For the better part of two decades, retailers and tech startups have been inventing new ways to improve the digital shopping experience. Meanwhile, the bricks-and-mortar store remains much as it was 30 years ago.
That’s changing gradually, as sophisticated brands try to blend the real life and digital experience, and they’ve made plenty of progress. But I’d never seen all the in-store tech gingerbread at once until Monday, when I took a tour of British Telecom’s “store of the future” concept store in Midtown.
Called Alexander Black, the store is meant to show off the 15 different tech components BT is selling its corporate customers. To be only slightly dramatic about it, the goal: To save physical retail by including all the customization, on-demand and marketing tools we’ve come to expect online.
“It’s all about increasing sales and increasing the customer experience,” said Alison Wiltshire, BT’s global retail propositions director. As I approached, I start off by logging into the store’s smartphone app via QR code, which creates a profile of me in their customer-relations management database, and starts building my preferences and buying history into my account. But thanks to beacons (both physical beacons and audio beacons on the background music soundtrack), the store knows I’m there even if I don’t log in.
There’s an video display advertising board that, using a camera, determined my gender, age and skin tone as I stood in front of it, then adjusted which advertising creative images to show me. For instance, it switched from women models to men when I stood there. It measures my “dwell time” looking at the creative, data that can be used to inform ad strategy elsewhere.
The most interesting new trick I saw: the “intelligent fitting room,” which tracks what customers try on, and then also recommends other products or follow-up mobile marketing messages based on their behaviors.
And if a particular location doesn’t have the size, color and style of a product, the same display can send me to a store’s e-commerce site where I can place an order, a bid to defray showrooming. This would make any traditional clothing store like one of NYC startup Bonobos’ new guideshop concept, allowing a multi-location chain to centralize inventory while still making sales at smaller stores.
Another was product platforms that identify an item, say a shoe, by its weight and size. If you place the shoe on the platform, an adjacent tablet displays relevant information.
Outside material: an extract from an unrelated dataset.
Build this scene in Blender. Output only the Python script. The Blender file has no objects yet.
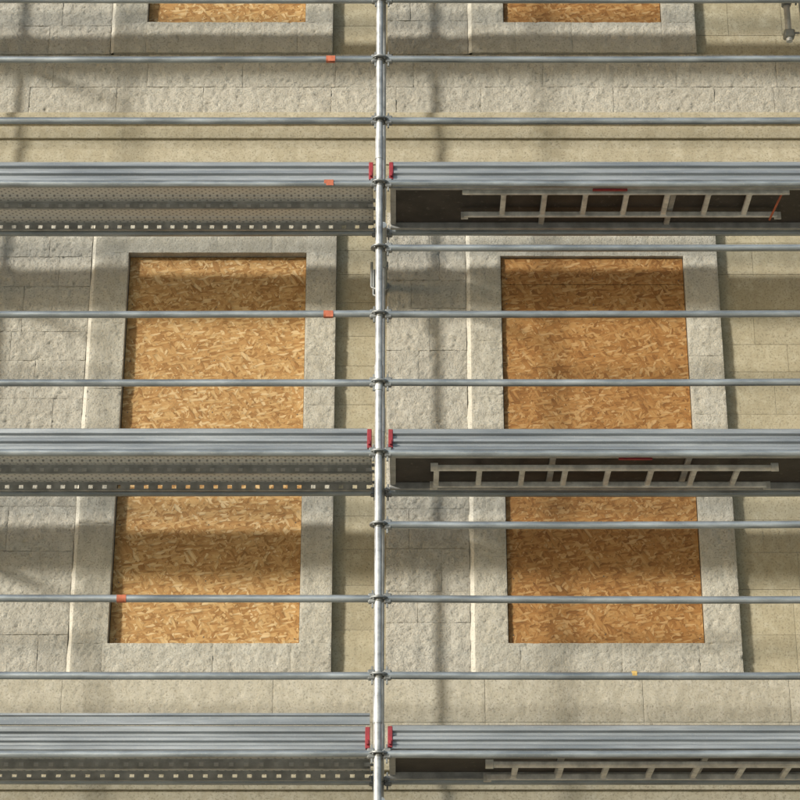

Beacons are attached to mannequins, feeding my smartphone detailed information about products on display — where to find it in the store, for instance, if it strikes my eye. There was more to the store, but that’s what stood out in a quick tour.
My thoughts? Actually shopping at a store that’s bought and integrated British Telecom’s tools would be feel overwhelming at first. It’d be unnerving to exchange pleasantries with a salesman who knows exactly who I am and what I buy. But, of course, that’s a tradeoff I’ve happily made online, in exchange for a full product stock and granular customization options. So it could just be a matter of getting used to it in real life.